Auch die modernen „Intellektuellen“, die Zolas und Heinrich Manns, die Brechts und Mittenzweis, waren nichts anderes als Priester, und zwar waren es Priester, wie sie beispielsweise manchmal auch schon im alten Ägypten vorkamen: Priester, die sich für die absolut Größten hielten, größer noch als Pharao, die sich für die zweibeinige Wahrheit an sich und überhaupt hielten und daraus einen Herrschaftsanspruch ableiteten. Ihre Berufung auf das Volk war Schwindel, wie ja schon Vilfredo Pareto vor hundert Jahren mit voller soziologischer Schärfe herausgearbeitet hat. Was das Volk „will“, weiß es nicht einmal selbst; wie könnten es dann die Priester wissen?

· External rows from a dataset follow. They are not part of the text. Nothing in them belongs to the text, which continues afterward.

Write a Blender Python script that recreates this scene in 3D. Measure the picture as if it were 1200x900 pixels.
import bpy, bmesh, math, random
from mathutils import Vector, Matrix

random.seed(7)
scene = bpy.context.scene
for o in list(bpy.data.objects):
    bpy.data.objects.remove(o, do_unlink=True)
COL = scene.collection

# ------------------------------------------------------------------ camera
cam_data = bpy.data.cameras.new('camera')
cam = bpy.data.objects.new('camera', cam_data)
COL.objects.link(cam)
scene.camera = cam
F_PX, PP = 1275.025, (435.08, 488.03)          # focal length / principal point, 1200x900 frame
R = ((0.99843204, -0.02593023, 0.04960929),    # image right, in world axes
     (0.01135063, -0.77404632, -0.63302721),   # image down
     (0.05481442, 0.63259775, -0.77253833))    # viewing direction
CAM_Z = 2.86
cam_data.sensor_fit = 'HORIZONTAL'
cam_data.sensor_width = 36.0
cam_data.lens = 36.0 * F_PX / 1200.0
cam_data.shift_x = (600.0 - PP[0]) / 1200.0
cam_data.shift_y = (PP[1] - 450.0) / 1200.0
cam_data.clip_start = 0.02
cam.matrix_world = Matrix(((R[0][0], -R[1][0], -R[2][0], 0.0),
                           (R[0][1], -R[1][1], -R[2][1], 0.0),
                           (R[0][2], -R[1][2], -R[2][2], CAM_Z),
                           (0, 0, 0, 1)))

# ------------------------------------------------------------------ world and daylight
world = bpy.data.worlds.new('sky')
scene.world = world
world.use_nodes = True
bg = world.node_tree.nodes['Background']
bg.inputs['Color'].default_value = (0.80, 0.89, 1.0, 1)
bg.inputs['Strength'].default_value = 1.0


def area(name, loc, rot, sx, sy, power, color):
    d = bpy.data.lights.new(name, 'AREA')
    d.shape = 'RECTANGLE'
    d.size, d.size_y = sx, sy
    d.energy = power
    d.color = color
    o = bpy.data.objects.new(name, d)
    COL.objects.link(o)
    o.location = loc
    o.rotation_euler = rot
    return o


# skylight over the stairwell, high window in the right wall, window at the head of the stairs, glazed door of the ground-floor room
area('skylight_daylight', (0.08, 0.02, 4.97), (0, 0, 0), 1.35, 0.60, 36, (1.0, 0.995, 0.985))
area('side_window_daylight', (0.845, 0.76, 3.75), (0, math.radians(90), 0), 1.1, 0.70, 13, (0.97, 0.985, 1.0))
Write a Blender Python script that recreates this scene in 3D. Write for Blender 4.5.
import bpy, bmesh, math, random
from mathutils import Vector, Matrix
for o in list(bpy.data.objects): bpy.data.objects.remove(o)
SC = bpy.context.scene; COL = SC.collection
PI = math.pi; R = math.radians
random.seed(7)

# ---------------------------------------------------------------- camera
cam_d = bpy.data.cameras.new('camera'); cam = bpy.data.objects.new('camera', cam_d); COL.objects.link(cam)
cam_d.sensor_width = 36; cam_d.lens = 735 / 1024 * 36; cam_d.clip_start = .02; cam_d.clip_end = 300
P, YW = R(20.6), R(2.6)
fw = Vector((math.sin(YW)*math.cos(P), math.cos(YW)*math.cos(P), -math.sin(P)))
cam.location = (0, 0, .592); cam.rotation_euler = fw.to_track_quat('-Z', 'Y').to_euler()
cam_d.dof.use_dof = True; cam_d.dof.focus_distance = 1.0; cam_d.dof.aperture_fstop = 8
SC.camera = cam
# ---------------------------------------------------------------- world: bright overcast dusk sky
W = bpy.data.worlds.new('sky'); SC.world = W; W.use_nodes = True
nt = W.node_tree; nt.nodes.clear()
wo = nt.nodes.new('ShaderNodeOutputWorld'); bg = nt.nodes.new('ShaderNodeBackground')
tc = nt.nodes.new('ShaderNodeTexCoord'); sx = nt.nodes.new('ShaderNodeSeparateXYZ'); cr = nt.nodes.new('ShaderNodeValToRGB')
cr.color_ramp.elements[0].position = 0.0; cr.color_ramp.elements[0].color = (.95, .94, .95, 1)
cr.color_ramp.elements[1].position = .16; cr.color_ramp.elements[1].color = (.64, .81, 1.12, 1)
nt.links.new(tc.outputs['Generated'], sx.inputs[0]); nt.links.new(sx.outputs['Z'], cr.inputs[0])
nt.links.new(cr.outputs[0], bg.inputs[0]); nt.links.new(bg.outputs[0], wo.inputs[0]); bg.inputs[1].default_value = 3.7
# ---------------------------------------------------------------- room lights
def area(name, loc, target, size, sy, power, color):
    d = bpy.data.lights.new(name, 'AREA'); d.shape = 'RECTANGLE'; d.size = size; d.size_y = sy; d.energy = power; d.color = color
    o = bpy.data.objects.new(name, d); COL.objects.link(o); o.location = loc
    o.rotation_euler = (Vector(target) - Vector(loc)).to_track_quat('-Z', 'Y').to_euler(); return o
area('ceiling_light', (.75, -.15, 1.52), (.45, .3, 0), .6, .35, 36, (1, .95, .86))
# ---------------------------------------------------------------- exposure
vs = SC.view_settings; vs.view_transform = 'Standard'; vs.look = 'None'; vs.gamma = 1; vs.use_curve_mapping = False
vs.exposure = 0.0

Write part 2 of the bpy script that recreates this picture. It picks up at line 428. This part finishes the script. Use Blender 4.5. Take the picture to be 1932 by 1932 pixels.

Jedem der drei Urstände schwebt ein Berufsideal vor, den Kriegern ein Optimum an Macht und Ruhm, den Händlern ein Optimum an Profit, den Priestern ein Optimum an guten Formulierungen, die standhalten. Überideal für alle drei ist die Gerechtigkeit in Form eines gut funktionierenden Gemeinwesens, wo alle in Maßen glücklich sind und der „Haushalt“, um mit Lao-Tse zu sprechen, „so gut im Gange ist, daß er summt“. Berufsideal und Überideal können sich gegenseitig in die Quere kommen, und dann entscheidet sich, wer tugendhaft ist. Der Tugendhafte wird im Zweifelsfall eher dem Überideal als dem Berufsideal nachstreben.

Beim Priester stehen sich Berufsideal und Überideal besonders nahe. Formulierungen, die standhalten, haben sehr viel mit Haushalten zu tun, die summen. Wenn der Priester das Überideal mißachtet, befleckt er sofort auch sein Berufsideal. Er wird von allen Ständen als erster zum verächtlichen Hund. Eine einzige schlechte, als innere Lüge durchschaubare Formulierung genügt, um ihn als Schandmaul kenntlich zu machen, speziell wenn sie durch äußere Umstände „erzwungen“ wird, Ausfluß von Feigheit, Machtstreben oder Besitzgier ist.

Wenn das Buch von Werner Mittenzwei etwas zeigt, so dies, daß in der DDR viele schlechte, feige und wohlfeile Priester unterwegs gewesen sind. Man kann sie im Stile des Buches natürlich ausdrücklich als Intellektuelle apostrophieren, aber wozu eigentlich? Eine Geschichte der Literatur und Politik in Ostdeutschland 1945 bis 2000, auf die wir weiterhin warten, sollte darauf verzichten.